James Pike (1913-1969) had an enormous importance. Born and raised a Catholic (and believing he might have a vocation), Pike lost his faith studying under the Jesuits at the University of Santa Clara in the early 1930s. Moving on to UCLA, USC and Yale Law School, he served in naval intelligence during the Second World War. He had been received into the Episcopal Church in 1938. After the war, Pike decided to enter the Episcopal ministry and was ordained in 1946. Three years later, he was made Episcopal chaplain at New York’s Columbia University. On rather spurious historical grounds he claimed the post was a “Royal Peculiar”,
subject only to the Queen and not to the Episcopal Bishop of New York. Given the radical nature of his sermons, this deception was useful; it did not prevent him being appointed dean of the Cathedral of St John the Divine. Thence he fulminated against the Catholic Church’s opposition to birth control.
In 1958, Pike was elected Episcopal Bishop of California, with his seat in San Francisco. He added to his crusades gay rights, abortion and women’s ordination, while denying the Virgin Birth, hell, the Trinity, the Resurrection, and so on. These last brought on an attempt at a heresy trial in 1966.
His son committed suicide (and Pike attempted to reach him via a televised séance). Pike stepped down from his diocese and died in the Jordanian desert three years later.

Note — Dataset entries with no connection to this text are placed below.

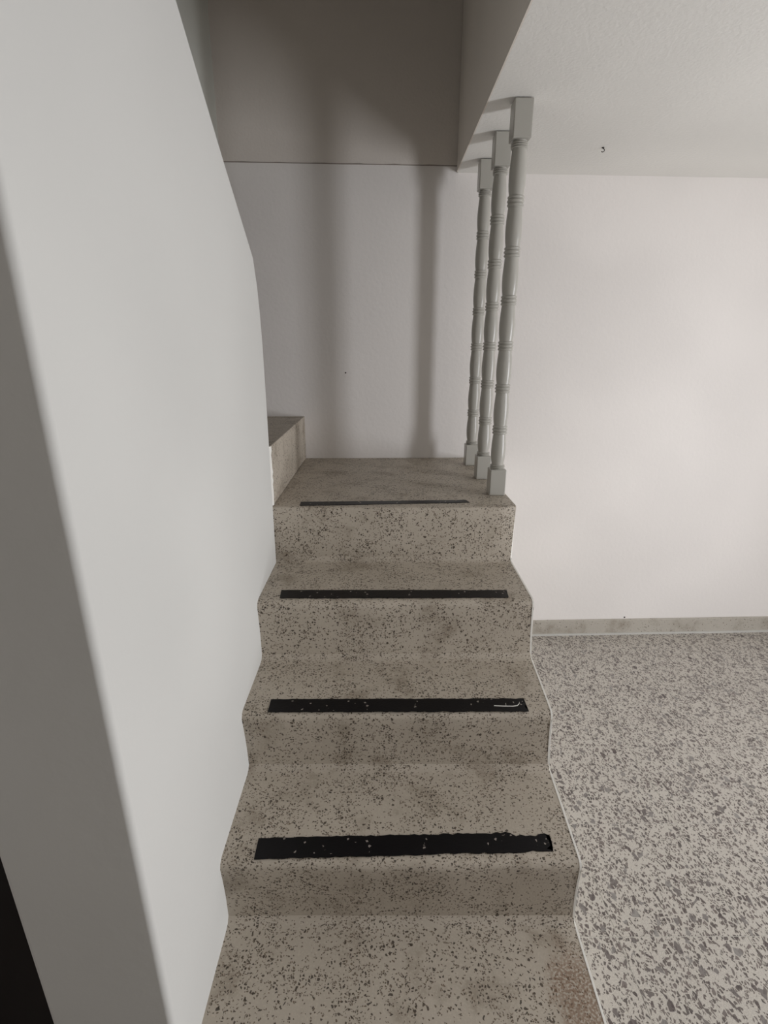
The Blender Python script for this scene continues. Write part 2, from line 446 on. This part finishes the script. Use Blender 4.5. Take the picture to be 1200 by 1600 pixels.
for q in ([(.268, 1.0300), (.290, 1.0285), (.312, 1.0280), (.322, 1.0300)], [(.296, 1.0290), (.2975, 1.0385)], [(.322, 1.0290), (.329, 1.0370), (.331, 1.0420)]):
    V, F = [], []
    for k, (x, y) in enumerate(q): V += [P(x, y - .0012, -2 * STEP + .0017), P(x, y + .0012, -2 * STEP + .0019), P(x + .0006, y, -2 * STEP + .0026)]
    for k in range(len(q) - 1): F += [(3 * k, 3 * k + 3, 3 * k + 5, 3 * k + 2), (3 * k + 2, 3 * k + 5, 3 * k + 4, 3 * k + 1)]
    link('scratch', V, F, M['edge'], st3)

# ------------------------------------------------------------------ turned balusters
def lathe(prof, cx, cy, seg=28):
    V, F = [], []
    for z, r in prof:
        for k in range(seg):
            a = 2 * math.pi * k / seg; V.append(P(cx + r * math.cos(a), cy + r * math.sin(a), z))
    for i in range(len(prof) - 1):
        for k in range(seg):
            F.append((i * seg + k, i * seg + (k + 1) % seg, (i + 1) * seg + (k + 1) % seg, (i + 1) * seg + k))
    F += [tuple(range(seg)), tuple((len(prof) - 1) * seg + k for k in range(seg))]
    return V, F
RINGS = [.090, .208, .334, .458, .584, .712, .840, .972]
RC = .0228
def baluster(cx, cy, label, first=None):
    loc = P(cx, cy, 0.0)
    if first is not None:
        r = first.copy(); C.objects.link(r); r.location = loc; r['label'] = label
        for ch in first.children:
            c = ch.copy(); C.objects.link(c); c.parent = r
        return r
    t = empty('baluster', loc)
    tag(t, label, 'baluster', 'turned balusters on the landing')
    h = .0255
    boxes('base_block', [(cx - h, cx + h, cy - h, cy + h, 0, .084)], M['baluster'], t, bevel=.004, origin=loc)
    boxes('top_block', [(cx - h, cx + h, cy - h, cy + h, .984, ZC - .0025)], M['baluster'], t, bevel=.004, origin=loc)
    pr = [(.082, .0185)]
    for a, b in zip(RINGS[:-1], RINGS[1:]):
        for k in range(9):
            u = k / 8
            # fuller in the lower half, drawn in towards the collar above
            rr = .0192 + .0038 * math.sin(math.pi * (u ** .8))
            pr.append((a + .012 + (b - a - .024) * u, rr))
    pr.append((.986, .0185))
    o = link('shaft', *lathe(pr, cx, cy), M['baluster'], t, True, origin=loc); o.data.set_sharp_from_angle(angle=math.radians(60))
    for q, z in enumerate(RINGS):
        b = []
        prof2 = [(-.0135, .0185), (-.0125, .0215), (-.0095, .0232), (-.0065, .0215), (-.005, .0196), (-.003, .0222), (0, .0238), (.003, .0222), (.005, .0196), (.0065, .0215), (.0095, .0232), (.0125, .0215), (.0135, .0185)]
        s = .55 if q in (0, 7) else 1.0
        b = [(z + dz * s, r) for dz, r in prof2]
        o = link('turned_ring', *lathe(b, cx, cy), M['baluster'], t, True, origin=loc); o.data.set_sharp_from_angle(angle=math.radians(70))
    return t
b0 = baluster(.3770, 1.638, 'grey turned baluster nearest the camera, at the corner of the landing')
baluster(.3735, 1.857, 'grey turned baluster in the middle of the row of three', b0)
baluster(.3715, 2.094, 'grey turned baluster farthest back, closest to the rear wall', b0)

# ------------------------------------------------------------------ little hook in the ceiling
hk = empty('ceiling_hook', P(.725, 1.967, ZC))
tag(hk, 'tiny dark metal hook screwed into the white ceiling', 'hook')
loc = hk.location
link('screw_plate', *lathe([(ZC - .0025, .0035), (ZC - .0002, .0045)], .725, 1.967, 12), M['rust'], hk, origin=loc)
V, F = [], []; n = 12; seg = 6
path = [Vector((.725 + .0055 * math.sin(a), 1.967, ZC - .003 - .005 * (1 - math.cos(a)))) for a in [k * 4.0 / n for k in range(n + 1)]]
for i, q in enumerate(path):
    d = (path[min(i + 1, n)] - path[max(i - 1, 0)]).normalized(); s1 = Vector((0, 1, 0)); s2 = d.cross(s1)
    for k in range(seg):
        a = 2 * math.pi * k / seg; w = q + (s1 * math.cos(a) + s2 * math.sin(a)) * .0013; V.append(P(*w))
for i in range(n):
    for k in range(seg): F.append((i * seg + k, i * seg + (k + 1) % seg, (i + 1) * seg + (k + 1) % seg, (i + 1) * seg + k))
F += [tuple(range(seg)), tuple(n * seg + k for k in range(seg))]
link('hook_wire', V, F, M['rust'], hk, True, origin=loc)
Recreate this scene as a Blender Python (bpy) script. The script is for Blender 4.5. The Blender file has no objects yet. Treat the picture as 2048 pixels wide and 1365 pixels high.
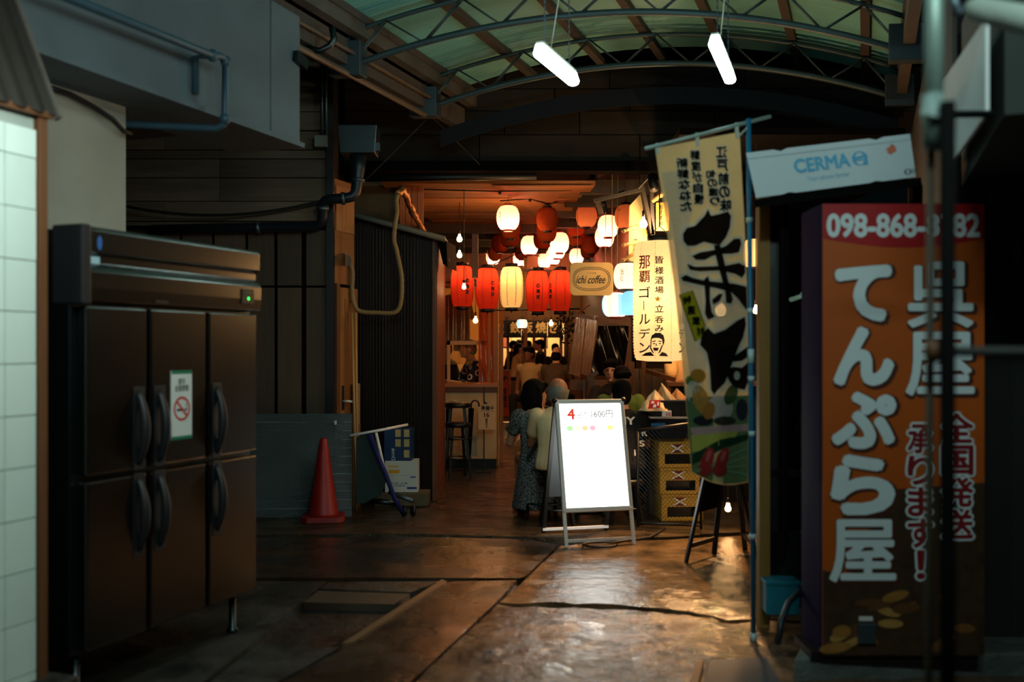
import bpy, bmesh, math, random
from mathutils import Vector, Matrix, noise
random.seed(7)
S = bpy.context.scene
COL = bpy.context.collection

# ------------------------------------------------------------------ camera, world, exposure, main lamps
F, H, HY, CX = 1991.1, 1.45, 698.0, 1024.0
cd = bpy.data.cameras.new('camera'); cam = bpy.data.objects.new('camera', cd); COL.objects.link(cam)
cam.location = (0, 0, H); cam.rotation_euler = (math.pi/2, 0, 0)
cd.lens = 35; cd.sensor_width = 36; cd.shift_y = (HY-682.5)/2048.0
cd.clip_start = .05; cd.clip_end = 200
cd.dof.use_dof = True; cd.dof.focus_distance = 10.6; cd.dof.aperture_fstop = 1.5
S.camera = cam
S.view_settings.view_transform = 'Standard'; S.view_settings.look = 'None'
S.view_settings.exposure = 0.0; S.view_settings.gamma = 1.0; S.view_settings.use_curve_mapping = False
w = bpy.data.worlds.new('night'); S.world = w; w.use_nodes = True
w.node_tree.nodes['Background'].inputs[0].default_value = (.25, .5, .6, 1)
w.node_tree.nodes['Background'].inputs[1].default_value = .0035
def lamp(name, kind, loc, energy, color, size=.1, target=None, spot=None, blend=.4, sy=None, parent=None):
    l = bpy.data.lights.new(name, kind); l.energy = energy; l.color = color
    if kind == 'AREA':
        l.size = size
        if sy: l.shape = 'RECTANGLE'; l.size_y = sy
    else: l.shadow_soft_size = size
    if spot: l.spot_size = math.radians(spot); l.spot_blend = blend
    o = bpy.data.objects.new(name, l); COL.objects.link(o); o.location = loc
    if target is not None:
        o.rotation_euler = (Vector(target)-Vector(loc)).to_track_quat('-Z', 'Y').to_euler()
    if parent: o.parent = parent
    return o
COOL = (.72, 1.0, .93); WARM = (1.0, .52, .2)
# tube lamps of the covered street behind and above the photographer
lamp('street_tube', 'AREA', (-1.22, 2.95, 2.52), 18, (.86, 1.0, .95), .6, (-2.0, 3.3, 1.75), sy=.1)
lamp('street_tube', 'AREA', (-.2, 2.2, 3.5), 7, COOL, 1.2, (-1.6, 4.6, 1.5), sy=.12)
lamp('street_tube', 'AREA', (.9, 1.0, 3.3), 34, COOL, 1.2, (1.5, 4.6, 1.2), sy=.12)
lamp('street_tube', 'AREA', (.25, 4.2, 3.5), 5, COOL, 1.2, (-.6, 6.0, 2.2), sy=.12)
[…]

While researching a book he intended to write about Jesus, Pike and his fourth wife’s car broke down in the wasteland; the two went off in opposite directions to seek help – she found it, he did not. But he triumphed in the end. The bishops charged with examining him decided that there was no such thing as heresy in the Episcopal Church. This notion would spread throughout the Anglican Communion, eventually reducing it to the shambles it has become – and as an unintended consequence, paving the way for the personal ordinariates. God does bring good out of evil.